Let me preface this by saying that I feel like I have a good basic grasp of the issues at play here, but I'm wide open to correction if I'm confused about something.
I posted in April about how the DC Circuit Court of Appeals ruled against the FCC in a case where the regulatory agency had sanctioned Comcast for throttling BitTorrent traffic.
Since then, there has been talk at the FCC of partially reclassifying broadband internet (PDF) to apply provisions of different sections of the Telecommunications Act of 1996. Why the change? Well, among other things, it would grant the FCC the authority to impose, as Ars Technica puts it, "a stripped-down version of common carrier nondiscrimination rules" -- and would allow sanctions like the ones struck down by the DC Circuit Court of Appeals to stand.
If the Congressional revisions to the Telecommunications Act of 1996 manage to move forward, those changes would, if passed, trump and likely circumscribe anything the FCC attempts to implement in the way of reclassification efforts. That, in my mind, seems to send a signal from the legislators to the FCC, suggesting that FCC Chairman Julius Genachowski consider leaving this one to the legislature before investing too much time and energy in making regulatory changes that may be undercut by the revisions to the law.
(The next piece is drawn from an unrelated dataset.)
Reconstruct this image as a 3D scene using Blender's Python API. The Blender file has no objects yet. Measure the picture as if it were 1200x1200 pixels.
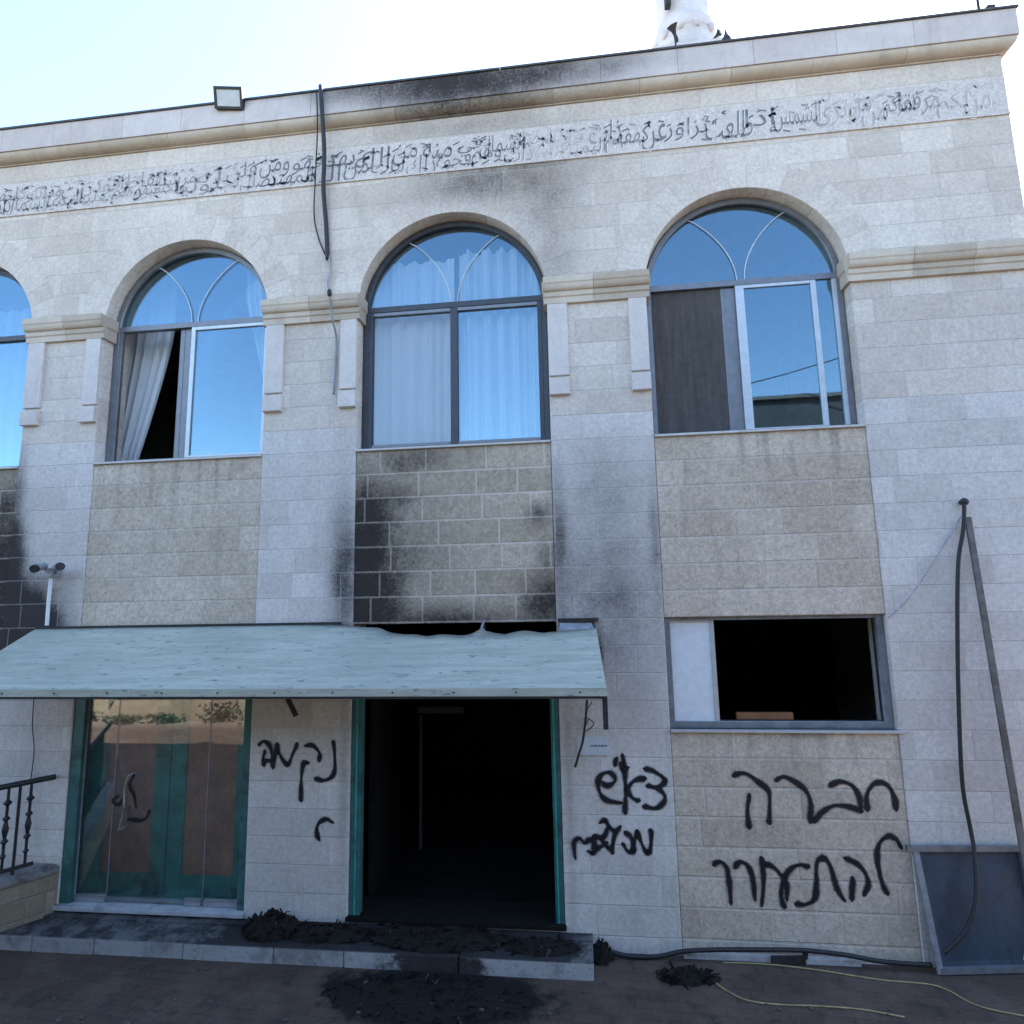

Just as the 1996 revision updated the original 1934 telecommunications legislation to let telephone companies, over-the-air broadcasters, and cable companies all play in each others' sandboxes, any changes to the 1996 version would focus on the availability, administration, and pricing of high-speed broadband internet access relative to the regulatory framework already imposed on older technologies.
First, of course, they would have to add in the words "broadband" and "internet" -- which don't even appear in the act as it was passed in 1996. That means we're not looking at a timeline of weeks or even months, but maybe years.
But hey, you have to start somewhere, right?